Lines of data
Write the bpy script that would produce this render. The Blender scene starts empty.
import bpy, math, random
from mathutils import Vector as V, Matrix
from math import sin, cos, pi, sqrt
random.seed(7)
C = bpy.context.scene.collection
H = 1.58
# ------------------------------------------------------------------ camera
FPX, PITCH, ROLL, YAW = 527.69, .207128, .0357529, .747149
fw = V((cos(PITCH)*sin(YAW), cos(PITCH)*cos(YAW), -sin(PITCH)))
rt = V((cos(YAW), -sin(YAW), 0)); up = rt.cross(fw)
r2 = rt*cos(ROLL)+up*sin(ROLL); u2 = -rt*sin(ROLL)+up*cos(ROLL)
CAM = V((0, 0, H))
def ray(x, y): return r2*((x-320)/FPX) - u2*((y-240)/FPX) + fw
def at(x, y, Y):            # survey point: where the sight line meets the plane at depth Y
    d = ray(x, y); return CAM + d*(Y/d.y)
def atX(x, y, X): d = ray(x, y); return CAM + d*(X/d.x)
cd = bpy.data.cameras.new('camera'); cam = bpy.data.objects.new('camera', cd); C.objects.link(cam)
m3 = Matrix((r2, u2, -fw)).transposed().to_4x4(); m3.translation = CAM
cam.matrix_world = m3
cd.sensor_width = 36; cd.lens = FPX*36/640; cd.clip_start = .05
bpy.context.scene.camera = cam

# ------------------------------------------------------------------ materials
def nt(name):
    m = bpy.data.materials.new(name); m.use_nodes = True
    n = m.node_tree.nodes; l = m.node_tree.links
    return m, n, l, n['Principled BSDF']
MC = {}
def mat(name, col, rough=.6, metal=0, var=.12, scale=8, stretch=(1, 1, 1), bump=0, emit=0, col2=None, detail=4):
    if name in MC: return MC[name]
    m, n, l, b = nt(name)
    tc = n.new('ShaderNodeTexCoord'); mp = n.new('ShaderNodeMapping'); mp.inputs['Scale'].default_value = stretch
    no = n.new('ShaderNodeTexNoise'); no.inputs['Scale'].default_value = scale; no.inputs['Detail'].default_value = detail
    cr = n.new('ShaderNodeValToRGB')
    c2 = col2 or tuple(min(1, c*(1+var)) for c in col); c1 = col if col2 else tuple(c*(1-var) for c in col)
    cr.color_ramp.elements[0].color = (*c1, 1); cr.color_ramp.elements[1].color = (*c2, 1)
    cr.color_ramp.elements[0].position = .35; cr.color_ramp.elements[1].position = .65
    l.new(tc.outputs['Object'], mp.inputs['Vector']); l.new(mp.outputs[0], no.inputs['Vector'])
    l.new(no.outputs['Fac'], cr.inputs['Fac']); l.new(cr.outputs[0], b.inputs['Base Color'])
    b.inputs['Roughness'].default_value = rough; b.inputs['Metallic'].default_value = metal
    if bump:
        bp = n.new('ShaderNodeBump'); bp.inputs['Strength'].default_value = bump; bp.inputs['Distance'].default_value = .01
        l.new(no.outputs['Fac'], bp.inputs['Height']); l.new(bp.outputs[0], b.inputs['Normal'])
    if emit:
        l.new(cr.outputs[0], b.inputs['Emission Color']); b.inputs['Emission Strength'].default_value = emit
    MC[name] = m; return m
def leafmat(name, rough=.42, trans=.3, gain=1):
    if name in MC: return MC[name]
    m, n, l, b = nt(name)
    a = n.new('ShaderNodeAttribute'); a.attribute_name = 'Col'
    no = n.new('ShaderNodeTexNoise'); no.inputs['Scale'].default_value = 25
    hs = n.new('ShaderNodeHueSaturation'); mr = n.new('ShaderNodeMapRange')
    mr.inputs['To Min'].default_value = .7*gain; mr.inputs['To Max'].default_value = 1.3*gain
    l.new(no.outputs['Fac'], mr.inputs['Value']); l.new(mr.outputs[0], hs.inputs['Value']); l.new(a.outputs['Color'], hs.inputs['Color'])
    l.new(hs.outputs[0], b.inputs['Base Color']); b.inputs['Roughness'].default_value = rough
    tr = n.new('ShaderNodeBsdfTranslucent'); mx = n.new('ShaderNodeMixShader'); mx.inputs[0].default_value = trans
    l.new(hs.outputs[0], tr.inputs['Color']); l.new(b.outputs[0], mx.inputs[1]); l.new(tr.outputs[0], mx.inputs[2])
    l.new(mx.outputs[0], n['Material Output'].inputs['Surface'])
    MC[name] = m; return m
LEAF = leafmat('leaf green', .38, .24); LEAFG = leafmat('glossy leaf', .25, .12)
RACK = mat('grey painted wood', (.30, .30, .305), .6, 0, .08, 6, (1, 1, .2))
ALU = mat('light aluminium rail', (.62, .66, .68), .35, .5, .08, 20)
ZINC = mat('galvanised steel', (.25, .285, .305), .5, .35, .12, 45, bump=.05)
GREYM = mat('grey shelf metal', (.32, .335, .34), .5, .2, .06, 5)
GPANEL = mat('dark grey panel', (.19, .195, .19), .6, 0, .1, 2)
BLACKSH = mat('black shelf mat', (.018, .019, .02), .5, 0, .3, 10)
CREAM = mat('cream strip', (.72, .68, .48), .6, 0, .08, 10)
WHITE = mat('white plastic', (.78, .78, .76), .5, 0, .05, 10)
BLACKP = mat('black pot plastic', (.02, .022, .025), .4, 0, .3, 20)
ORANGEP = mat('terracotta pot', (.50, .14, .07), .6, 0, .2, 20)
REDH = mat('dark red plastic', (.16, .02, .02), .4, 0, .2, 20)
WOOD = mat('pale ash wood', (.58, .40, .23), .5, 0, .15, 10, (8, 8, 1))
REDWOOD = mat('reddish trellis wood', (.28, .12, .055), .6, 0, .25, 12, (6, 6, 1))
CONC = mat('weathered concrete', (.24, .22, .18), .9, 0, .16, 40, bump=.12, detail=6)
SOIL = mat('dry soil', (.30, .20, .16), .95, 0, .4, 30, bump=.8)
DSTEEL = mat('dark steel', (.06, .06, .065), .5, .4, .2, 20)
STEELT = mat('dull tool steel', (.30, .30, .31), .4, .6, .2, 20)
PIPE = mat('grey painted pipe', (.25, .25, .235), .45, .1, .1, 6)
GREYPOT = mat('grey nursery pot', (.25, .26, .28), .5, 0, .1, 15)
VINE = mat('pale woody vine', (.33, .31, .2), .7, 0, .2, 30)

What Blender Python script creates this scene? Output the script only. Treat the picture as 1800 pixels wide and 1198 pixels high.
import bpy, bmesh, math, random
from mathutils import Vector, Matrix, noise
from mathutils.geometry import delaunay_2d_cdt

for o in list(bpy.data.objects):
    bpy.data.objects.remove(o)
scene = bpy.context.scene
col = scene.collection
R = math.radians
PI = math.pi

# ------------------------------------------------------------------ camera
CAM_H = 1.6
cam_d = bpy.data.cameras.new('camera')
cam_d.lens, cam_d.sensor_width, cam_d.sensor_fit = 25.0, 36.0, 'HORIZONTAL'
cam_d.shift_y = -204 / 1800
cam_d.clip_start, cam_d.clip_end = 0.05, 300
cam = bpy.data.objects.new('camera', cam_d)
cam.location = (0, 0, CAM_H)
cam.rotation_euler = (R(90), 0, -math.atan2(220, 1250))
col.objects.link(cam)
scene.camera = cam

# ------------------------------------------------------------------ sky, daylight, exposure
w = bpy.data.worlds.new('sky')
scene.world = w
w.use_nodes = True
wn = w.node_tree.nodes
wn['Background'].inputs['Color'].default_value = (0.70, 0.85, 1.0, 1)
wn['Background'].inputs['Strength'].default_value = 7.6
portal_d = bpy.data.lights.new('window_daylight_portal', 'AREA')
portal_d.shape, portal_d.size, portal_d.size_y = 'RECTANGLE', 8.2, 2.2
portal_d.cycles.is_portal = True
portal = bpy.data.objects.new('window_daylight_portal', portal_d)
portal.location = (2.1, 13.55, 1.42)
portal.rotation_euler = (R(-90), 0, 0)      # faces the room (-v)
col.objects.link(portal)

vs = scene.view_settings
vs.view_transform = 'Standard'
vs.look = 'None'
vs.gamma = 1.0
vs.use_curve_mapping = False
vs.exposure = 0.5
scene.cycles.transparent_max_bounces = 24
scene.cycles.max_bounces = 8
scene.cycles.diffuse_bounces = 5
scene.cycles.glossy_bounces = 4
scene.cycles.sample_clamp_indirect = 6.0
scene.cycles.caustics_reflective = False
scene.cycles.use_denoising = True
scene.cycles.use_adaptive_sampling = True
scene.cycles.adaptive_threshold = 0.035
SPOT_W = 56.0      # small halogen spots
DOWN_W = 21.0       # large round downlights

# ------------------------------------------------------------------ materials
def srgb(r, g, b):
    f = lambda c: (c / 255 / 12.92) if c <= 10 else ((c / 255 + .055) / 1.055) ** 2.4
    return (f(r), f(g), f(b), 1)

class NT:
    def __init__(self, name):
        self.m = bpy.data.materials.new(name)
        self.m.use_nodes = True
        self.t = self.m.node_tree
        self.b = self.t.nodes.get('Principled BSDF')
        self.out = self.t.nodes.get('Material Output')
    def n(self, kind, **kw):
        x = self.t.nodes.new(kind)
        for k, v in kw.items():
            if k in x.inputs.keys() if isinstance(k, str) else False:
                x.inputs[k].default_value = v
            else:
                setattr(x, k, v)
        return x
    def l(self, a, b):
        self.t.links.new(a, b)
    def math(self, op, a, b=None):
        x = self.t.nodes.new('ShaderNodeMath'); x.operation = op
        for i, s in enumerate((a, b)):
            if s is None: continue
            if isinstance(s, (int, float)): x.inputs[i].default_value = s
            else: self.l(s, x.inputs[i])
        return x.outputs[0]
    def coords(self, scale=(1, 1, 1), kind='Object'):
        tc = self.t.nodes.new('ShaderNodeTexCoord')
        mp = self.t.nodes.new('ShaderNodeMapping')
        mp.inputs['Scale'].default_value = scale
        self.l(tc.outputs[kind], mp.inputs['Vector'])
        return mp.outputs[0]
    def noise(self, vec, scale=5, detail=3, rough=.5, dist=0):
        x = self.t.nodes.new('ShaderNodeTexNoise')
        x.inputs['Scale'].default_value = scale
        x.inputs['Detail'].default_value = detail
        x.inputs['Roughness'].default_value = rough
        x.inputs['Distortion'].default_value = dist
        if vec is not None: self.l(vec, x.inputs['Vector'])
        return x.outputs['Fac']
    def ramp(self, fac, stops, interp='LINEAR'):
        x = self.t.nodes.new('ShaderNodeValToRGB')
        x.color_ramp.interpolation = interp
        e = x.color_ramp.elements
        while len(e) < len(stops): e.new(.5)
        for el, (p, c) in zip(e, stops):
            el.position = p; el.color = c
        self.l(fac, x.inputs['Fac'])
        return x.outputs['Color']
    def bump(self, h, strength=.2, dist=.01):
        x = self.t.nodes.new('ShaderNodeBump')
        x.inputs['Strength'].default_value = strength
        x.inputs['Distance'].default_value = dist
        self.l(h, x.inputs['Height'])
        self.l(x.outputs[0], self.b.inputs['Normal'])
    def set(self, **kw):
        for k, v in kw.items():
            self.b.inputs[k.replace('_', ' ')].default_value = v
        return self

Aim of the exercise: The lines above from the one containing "What Blender Python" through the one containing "PI = math.pi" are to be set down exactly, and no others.

The completed task:
What Blender Python script creates this scene? Output the script only. Treat the picture as 1800 pixels wide and 1198 pixels high.
import bpy, bmesh, math, random
from mathutils import Vector, Matrix, noise
from mathutils.geometry import delaunay_2d_cdt

for o in list(bpy.data.objects):
    bpy.data.objects.remove(o)
scene = bpy.context.scene
col = scene.collection
R = math.radians
PI = math.pi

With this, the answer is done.